Aquela personalidade suave, mas pertinaz, foi cassado pelo golpe institucional de 1964, indo para o Uruguai. Com seu faro de jornalista, na epopeia de 1961, quando Leonel Bri­zola, discursando pela rede da legalidade, levantava a nação brasileira contra a Junta Militar que negava a posse de Jango Goulart, Saulo estava ao lado do governador do Rio Grande do Sul naquela hora.

A morte o surpreendeu como vice-presidente da Associa­ção Brasileira de Anistiados Políticos, o que o obrigava a ir frequentemente a Brasília.

Mas, não falar do que ele representou na divulgação da pessoa e da obra espírita de Chico Xavier, desde o programa da antiga Televisão Tupi, até que a morte o levou, é desprezar um trabalho radiofônico, televisivo, divulgador de livros, é forçar uma redução da verdade, verdadeiramente impossível.

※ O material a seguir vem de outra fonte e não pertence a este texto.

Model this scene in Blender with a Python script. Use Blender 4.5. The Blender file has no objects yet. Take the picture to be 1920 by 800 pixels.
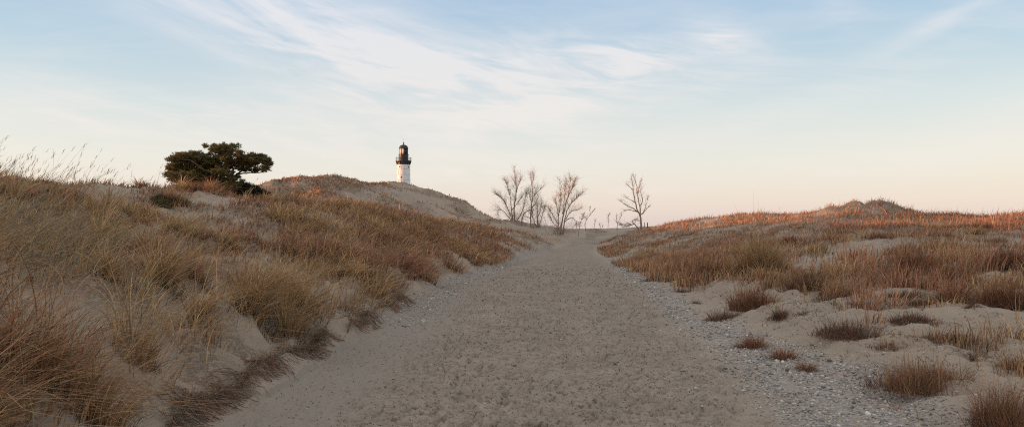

Assim ele nos deixa, para ter dois sentimentos que podem ser declarados como convergentes, apesar de aparentemente contraditórios – o de pêsames pela ausência física e o de pa­rabéns à família enlutada pela obra gigantesca que ele deixa, com o exercício continuado da garantia constitucional da liberdade da palavra, que é fundamental na democracia.